Riots in Egypt: Where is the liberal option?

(By Dennis Mitzner)
Hillary Clinton recently encouraged the Egyptian president Hosni Mubarak to push for reforms. She did not explicitly support the rioting masses, but instead took the middle way in an attempt to accommodate both sides.
In the light of history, this was the only sensible thing to do as the real motives of the protesters are unclear.  
A Facebook group in support of the rioting masses declares its opposition to corruption, injustice, unemployment and torture. These are important issues, but do not reveal the political nature of the rioters.
Western observers who are willing to throw their enthusiastic support behind the rioters should think twice.
Anyone even remotely familiar with the ideas espoused by the Muslim Brotherhood, its founder Hassan al-Banna and its most influential thinker, Sayed Qutb, should take note that opposition to corruption, injustice, unemployment and torture are common rhetorical devices for Islamists who oppose secular autocrats.
Removing an illiberal ruler might not lead to a liberal outcome. Many Western commentators can’t resist to draw parallels between the current upheaval in the Arab world and the past liberal mass movements of Eastern Europe. But where are the Natan Sharanskys of the Arab world?
There is no talk of separation of religion and state, gender equality or individual freedom. We only hear value-free notions against Hosni Mubarak’s regime. The question is: what are the rioters for? What alternative to the present order do they offer?
Muslim Brotherhood is by far the most popular political movement in Egypt. The organization has a controversial history, founded in 1928 in Egypt by Hassan al-Banna, it is the world’s oldest, largest and most influential Islamic political group, which early in its history became associated with jihad.
In the aftermath of the peace treaty between Israel and Egypt in 1979, Muslim Brotherhood declared President Anwar Sadat, the architect of peace, as the enemy.
The Egyptian opposition leader Mohammed ElBaradei was embraced by the Muslim Brotherhood already in June of 2010. He has now taken the centre stage as the voice of the rioters.

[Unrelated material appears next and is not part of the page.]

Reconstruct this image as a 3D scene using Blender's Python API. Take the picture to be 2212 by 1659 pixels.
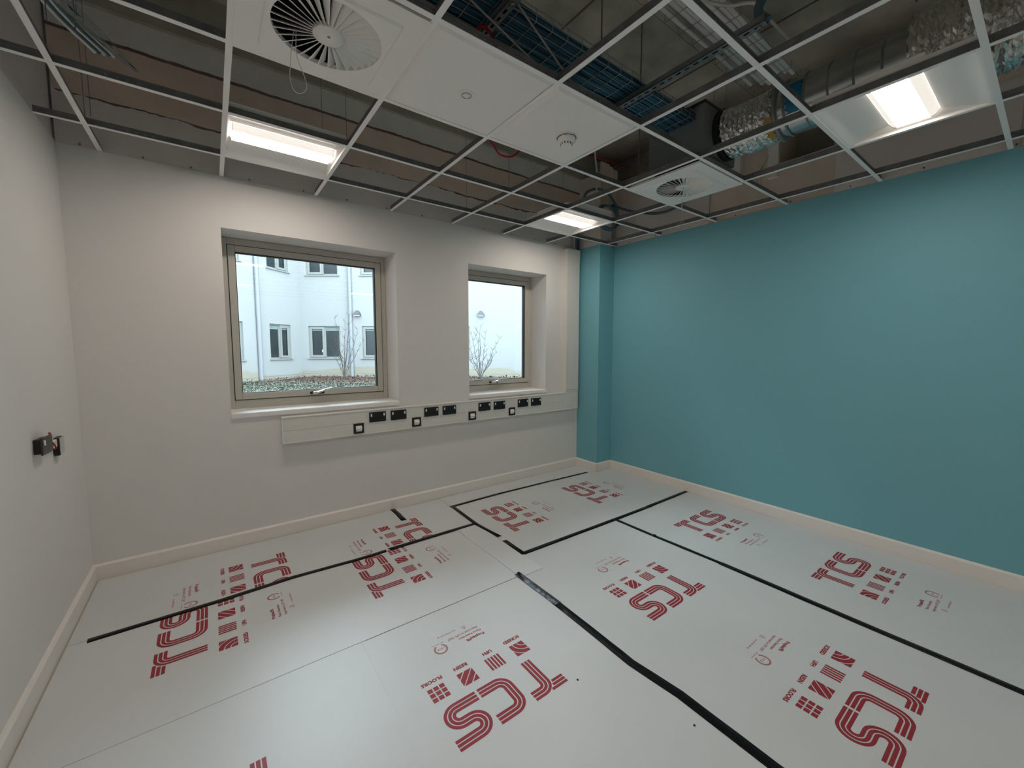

Muslim Brotherhood’s support for ElBaradei is indicative of two possible outcomes: Either the movement sees him as the Islamic alternative to Mubarak’s autocratic secularism or it wants to use his perceived legitimacy and moderate demeanor to grab power. In either case, the MB comes out on top.
According to a poll conducted in 2010 three-quarters of Egyptian Muslims would like to see Islam play a large role in politics. Moreover, when asked whether the respondents identify with the modernizers or the fundamentalists, 59 per cent of Egyptians identified with the latter.
In the light of the recent upheaval, one should keep in mind that the modern Arab world – except for Lebanon – has only seen two types of government, Islamist or autocratic. Both are totalitarian in nature and equally distant from the ideas of liberalism.
It would be arrogant to claim that Arab countries cannot become liberal and democratic, but to claim otherwise, one would have to turn a blind eye to history.
Dennis Mitzner is a writer living in Tel Aviv.